* [Written request]: Only the lines holding the string "objects" are needed. Copy each one.

Entries with scene source code:
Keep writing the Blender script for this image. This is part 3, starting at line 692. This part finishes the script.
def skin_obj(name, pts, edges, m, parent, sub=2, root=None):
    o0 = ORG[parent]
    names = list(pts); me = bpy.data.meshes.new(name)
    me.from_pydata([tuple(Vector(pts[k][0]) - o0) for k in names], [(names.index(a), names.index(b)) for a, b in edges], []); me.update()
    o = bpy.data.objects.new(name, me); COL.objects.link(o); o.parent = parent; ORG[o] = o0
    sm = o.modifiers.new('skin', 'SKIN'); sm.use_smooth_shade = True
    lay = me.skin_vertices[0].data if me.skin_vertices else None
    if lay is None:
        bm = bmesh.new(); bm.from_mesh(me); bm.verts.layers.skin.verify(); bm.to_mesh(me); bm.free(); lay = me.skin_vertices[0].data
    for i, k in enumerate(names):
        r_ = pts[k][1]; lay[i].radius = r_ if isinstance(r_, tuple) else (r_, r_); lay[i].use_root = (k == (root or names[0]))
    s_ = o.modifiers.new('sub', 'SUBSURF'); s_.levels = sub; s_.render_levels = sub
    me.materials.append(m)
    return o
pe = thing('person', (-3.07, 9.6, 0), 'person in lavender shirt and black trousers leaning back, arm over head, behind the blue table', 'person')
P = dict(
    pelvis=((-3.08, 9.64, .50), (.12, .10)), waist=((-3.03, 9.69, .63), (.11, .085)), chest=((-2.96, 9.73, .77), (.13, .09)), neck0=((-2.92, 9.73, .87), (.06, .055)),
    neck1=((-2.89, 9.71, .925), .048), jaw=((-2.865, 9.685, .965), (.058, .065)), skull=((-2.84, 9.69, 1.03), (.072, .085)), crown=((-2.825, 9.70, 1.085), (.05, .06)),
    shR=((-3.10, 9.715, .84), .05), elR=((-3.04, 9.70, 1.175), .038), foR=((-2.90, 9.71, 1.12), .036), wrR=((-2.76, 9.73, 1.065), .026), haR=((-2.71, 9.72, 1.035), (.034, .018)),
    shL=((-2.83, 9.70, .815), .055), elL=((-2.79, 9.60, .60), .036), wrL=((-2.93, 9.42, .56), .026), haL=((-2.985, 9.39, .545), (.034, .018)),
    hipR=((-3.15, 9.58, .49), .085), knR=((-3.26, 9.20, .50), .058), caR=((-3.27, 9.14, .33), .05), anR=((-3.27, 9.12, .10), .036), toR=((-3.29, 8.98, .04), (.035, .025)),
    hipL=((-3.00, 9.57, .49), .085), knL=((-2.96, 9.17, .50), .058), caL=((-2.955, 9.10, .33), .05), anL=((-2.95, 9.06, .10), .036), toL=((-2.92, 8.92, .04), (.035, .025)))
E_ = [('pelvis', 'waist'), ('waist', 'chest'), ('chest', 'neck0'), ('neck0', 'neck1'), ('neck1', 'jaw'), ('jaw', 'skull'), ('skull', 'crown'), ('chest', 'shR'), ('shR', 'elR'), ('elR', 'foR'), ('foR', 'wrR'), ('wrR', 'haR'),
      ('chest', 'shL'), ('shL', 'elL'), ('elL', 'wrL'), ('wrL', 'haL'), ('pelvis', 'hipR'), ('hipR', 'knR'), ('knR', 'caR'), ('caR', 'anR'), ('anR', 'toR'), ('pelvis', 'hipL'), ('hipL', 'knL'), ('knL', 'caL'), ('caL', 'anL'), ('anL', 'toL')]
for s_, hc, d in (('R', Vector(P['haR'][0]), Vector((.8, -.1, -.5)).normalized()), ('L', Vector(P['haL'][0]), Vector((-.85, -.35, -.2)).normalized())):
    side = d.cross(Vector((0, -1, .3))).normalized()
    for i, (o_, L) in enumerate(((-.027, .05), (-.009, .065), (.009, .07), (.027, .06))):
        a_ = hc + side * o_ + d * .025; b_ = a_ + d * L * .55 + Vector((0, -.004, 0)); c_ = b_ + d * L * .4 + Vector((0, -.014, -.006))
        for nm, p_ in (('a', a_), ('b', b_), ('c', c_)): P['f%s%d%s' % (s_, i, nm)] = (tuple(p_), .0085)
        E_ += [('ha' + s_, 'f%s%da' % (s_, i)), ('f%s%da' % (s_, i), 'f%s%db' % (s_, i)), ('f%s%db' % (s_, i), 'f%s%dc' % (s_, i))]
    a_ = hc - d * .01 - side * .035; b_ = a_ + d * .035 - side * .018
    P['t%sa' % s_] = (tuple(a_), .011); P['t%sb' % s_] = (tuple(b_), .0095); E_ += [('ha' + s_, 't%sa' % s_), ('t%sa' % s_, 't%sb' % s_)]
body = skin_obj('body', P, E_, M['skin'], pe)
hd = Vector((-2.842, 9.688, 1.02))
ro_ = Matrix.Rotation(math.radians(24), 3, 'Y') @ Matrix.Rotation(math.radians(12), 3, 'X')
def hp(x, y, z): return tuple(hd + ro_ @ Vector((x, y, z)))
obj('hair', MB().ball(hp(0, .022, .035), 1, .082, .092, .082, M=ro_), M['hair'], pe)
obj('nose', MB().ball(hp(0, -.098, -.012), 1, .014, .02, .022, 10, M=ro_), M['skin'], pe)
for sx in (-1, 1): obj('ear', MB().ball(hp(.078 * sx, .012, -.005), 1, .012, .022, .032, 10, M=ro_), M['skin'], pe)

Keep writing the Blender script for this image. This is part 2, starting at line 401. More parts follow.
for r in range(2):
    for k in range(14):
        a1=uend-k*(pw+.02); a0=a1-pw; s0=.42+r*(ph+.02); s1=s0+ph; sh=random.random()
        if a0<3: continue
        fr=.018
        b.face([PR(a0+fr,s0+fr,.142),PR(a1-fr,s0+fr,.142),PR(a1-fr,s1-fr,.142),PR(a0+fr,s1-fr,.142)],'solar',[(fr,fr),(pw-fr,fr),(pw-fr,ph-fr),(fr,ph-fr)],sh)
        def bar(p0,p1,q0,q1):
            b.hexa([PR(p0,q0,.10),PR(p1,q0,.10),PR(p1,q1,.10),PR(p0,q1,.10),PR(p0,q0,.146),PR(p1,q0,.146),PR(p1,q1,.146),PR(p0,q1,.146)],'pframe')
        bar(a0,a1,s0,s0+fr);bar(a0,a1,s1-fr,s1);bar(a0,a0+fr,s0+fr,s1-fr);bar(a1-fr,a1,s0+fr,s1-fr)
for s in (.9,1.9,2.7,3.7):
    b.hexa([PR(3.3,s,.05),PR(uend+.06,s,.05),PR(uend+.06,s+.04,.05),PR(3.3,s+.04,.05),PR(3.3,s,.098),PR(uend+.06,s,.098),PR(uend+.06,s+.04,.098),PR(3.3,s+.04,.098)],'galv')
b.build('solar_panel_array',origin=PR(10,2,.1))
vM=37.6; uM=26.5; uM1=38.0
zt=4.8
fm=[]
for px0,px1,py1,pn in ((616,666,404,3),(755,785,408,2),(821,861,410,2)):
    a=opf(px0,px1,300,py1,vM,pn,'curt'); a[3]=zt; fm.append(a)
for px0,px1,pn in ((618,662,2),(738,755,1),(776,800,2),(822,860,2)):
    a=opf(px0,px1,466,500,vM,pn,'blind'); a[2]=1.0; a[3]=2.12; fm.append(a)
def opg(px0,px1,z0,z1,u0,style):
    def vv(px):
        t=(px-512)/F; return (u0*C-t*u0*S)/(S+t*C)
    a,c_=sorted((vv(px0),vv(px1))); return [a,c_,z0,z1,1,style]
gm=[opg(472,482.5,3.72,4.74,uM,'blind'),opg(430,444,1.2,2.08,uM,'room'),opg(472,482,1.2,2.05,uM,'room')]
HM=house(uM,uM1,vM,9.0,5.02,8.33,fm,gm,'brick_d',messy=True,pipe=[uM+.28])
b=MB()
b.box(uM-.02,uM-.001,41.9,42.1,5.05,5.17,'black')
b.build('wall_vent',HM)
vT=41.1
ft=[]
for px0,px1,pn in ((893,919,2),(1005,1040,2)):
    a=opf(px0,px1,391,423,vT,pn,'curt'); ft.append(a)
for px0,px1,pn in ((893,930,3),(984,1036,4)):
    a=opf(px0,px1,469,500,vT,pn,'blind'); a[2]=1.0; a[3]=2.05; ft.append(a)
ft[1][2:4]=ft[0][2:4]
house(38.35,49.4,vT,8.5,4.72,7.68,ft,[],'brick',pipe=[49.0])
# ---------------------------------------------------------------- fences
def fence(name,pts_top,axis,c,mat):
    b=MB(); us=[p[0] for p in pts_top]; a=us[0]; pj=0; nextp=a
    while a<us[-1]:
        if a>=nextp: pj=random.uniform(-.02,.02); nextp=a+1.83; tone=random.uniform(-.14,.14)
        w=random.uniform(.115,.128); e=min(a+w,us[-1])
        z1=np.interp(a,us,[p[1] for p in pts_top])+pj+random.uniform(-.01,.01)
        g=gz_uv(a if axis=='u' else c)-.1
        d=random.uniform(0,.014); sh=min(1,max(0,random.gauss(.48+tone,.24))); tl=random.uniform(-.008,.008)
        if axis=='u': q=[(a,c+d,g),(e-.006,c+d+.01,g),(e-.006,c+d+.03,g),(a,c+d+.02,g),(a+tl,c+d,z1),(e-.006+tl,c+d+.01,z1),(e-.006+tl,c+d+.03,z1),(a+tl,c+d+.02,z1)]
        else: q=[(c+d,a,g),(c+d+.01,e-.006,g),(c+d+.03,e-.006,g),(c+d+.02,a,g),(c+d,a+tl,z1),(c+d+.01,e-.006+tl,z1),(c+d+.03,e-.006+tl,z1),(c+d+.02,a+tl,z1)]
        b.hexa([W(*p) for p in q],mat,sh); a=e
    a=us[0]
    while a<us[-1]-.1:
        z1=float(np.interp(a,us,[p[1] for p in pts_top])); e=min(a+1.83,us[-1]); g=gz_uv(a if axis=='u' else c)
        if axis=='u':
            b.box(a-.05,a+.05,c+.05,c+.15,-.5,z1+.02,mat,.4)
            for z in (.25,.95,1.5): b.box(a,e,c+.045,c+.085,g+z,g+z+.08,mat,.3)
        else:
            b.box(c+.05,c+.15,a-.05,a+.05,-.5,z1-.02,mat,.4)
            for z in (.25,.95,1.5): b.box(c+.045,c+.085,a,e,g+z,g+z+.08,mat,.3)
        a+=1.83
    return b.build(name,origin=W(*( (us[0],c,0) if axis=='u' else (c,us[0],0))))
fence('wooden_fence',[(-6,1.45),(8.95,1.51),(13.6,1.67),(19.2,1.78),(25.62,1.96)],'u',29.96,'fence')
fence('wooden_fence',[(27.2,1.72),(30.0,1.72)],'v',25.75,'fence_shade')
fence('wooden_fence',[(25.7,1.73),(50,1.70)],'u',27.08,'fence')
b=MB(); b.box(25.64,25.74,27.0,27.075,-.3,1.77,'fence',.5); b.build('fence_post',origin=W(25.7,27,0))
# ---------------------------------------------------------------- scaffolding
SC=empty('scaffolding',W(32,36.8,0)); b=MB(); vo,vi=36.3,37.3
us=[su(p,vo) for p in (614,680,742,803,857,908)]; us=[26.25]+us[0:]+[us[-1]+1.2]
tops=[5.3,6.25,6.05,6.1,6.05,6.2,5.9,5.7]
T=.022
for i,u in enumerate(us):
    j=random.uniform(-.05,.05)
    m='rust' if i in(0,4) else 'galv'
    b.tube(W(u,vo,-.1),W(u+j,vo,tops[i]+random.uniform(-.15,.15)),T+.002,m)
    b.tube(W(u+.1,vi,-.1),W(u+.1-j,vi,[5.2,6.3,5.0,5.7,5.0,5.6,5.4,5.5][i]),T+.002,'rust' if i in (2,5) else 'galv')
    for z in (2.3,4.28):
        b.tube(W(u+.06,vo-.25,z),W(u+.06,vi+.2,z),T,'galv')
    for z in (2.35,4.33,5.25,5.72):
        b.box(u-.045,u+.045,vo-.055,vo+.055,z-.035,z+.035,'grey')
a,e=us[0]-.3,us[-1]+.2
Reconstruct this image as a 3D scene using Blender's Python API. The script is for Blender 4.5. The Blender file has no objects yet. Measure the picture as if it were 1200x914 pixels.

* [Full response]:
    o = bpy.data.objects.new(name, me); COL.objects.link(o); o.parent = parent; ORG[o] = o0
Reconstruct this image as a 3D scene using Blender's Python API. The script is for Blender 4.5. The Blender file has no objects yet. Measure the picture as if it were 1200x914 pixels.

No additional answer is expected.